14 March 2019 Peter-Alexander Kerkhof (Leiden): How bilingual Belgians reshaped the French language: Germanic-Romance language contact and Pippinid prestige

Abstract:

Despite the renewed interest in language contact and contact-induced change, an interesting problem on the crossroads between Germanic and Romance historical linguistics remains unsolved. This is the issue of the Germanic-like features in French that have alternatively been explained as contact-induced, inter genus drift and mere coincidence. In this talk, I will aim to bypass some of the traditional complications to the problem and put a new focus on the role that the northeastern border dialects of French may have played in the prehistory of the French language.

 

Download here the complete audio recording of the lecture

 

Short bio

Peter Alexander Kerkhof is a historical linguist and philologist of the Old Germanic, Old Romance and Old Celtic languages.
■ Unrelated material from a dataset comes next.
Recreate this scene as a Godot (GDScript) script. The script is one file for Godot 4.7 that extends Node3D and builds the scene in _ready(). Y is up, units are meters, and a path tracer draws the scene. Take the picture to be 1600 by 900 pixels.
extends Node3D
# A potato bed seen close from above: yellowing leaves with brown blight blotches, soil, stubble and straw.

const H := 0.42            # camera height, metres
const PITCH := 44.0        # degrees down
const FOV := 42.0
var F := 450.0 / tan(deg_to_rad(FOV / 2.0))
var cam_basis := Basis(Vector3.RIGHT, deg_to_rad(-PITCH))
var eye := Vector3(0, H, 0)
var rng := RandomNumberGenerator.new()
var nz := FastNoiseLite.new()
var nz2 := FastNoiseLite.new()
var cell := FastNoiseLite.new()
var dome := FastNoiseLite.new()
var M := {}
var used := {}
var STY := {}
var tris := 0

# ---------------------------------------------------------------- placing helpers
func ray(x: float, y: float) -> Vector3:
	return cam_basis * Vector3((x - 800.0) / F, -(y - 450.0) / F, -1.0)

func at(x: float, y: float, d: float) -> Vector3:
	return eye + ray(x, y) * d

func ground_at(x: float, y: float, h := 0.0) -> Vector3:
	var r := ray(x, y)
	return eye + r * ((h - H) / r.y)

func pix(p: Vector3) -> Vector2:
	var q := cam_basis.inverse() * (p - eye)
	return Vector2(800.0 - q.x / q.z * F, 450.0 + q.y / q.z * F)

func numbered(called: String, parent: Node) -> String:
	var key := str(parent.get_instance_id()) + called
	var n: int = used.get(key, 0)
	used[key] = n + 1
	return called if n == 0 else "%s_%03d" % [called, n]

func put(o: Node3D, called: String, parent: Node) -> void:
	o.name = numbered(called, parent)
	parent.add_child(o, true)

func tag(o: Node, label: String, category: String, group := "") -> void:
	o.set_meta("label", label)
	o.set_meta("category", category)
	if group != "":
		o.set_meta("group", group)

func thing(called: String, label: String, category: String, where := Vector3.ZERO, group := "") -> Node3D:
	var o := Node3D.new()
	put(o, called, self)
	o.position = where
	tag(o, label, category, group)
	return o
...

Peter Alexander worked as a PhD-lecturer in Indo-European Linguistics at Leiden University from 2013-2016 and as an etymologist at the EVALISA project at Ghent University from 2016-2018. His research focusses on the value of prehistoric loanwords as a historical source in the interdisciplinary field between archaeology, early medieval history and historical linguistics. He has also published several popular science articles in Dutch and Belgian journals and magazines and has given multiple radio-interviews on the prehistory of Dutch.